In an amusing pre-Sochi shampoo commercial, ice hockey star Evgeni Malkin says: “At first I thought you don’t need anything but physical strength to win.” Instead, he concludes: “Now I know for sure that winning starts from the inner spirit, clean hair, and the confidence that accompanies all of it.”

But what if hair-power or, more seriously, brain-power isn’t sufficient?

While training for the 2002 Olympics, one would-be competitor noted other means for overcoming self-limiting mental states such as “apathy, sorrow, fear, doubt, and feelings of inadequacy” (see Christian Science Sentinel, Feb. 20, 2006).

Describing these as “misconceptions about who God has made us to be,” the athlete concluded, “the substance – and the glory of the Games – is in the defeat of limits outlined by physiology and psychology.”

A more profound victory over such physiological and psychological limits is seen in the healing practiced by Jesus and centuries later understood, proved, and articulated by Monitor founder Mary Baker Eddy as “Mind-healing” (healing by the divine Mind, God), which has been practiced by hundreds of thousands since.

Eddy and Tolstoy died within days of one another in 1910, prompting one US newspaper to describe them as two “of the unique figures of universal history” (World-Herald, Omaha).
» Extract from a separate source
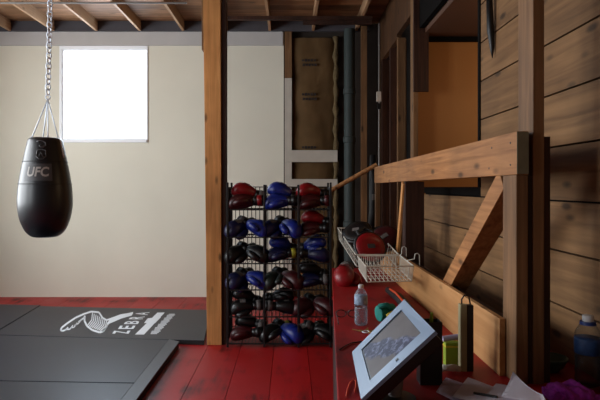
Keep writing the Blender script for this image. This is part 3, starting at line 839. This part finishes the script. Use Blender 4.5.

Another said that Tolstoy “spoke to the intellect and Mrs. Eddy to the heart” (New York American).

Yet to Eddy intelligence and love were inseparable. She lauded “the rhythm of head and heart.” Although she was talking about great music (“Science and Health with Key to the Scriptures,” p. 213), the comment applies equally to the best sporting achievements.

Indeed, in any attempt to master the body it’s worth knowing that “whatever guides thought spiritually benefits mind and body” (Science and Health, p. 149) – so much so that many, like me, have been freed from serious physical or mental ailments by turning to God, without using drugs.

From the vantage point of such healing experiences, the health-care gold undoubtedly goes to the divine Mind, the understanding of which lifts the human mind and body morally and spiritually, supporting individuals’ endurance and well-being.

Every Olympics has glorious moments when an athlete’s achievements transcend mere victory, and competitors and spectators are united in a sense of joyful oneness.

When that occurs, it’s more than just a feel-good moment. It’s a taste of humanity’s universal unity in the one Mind, God.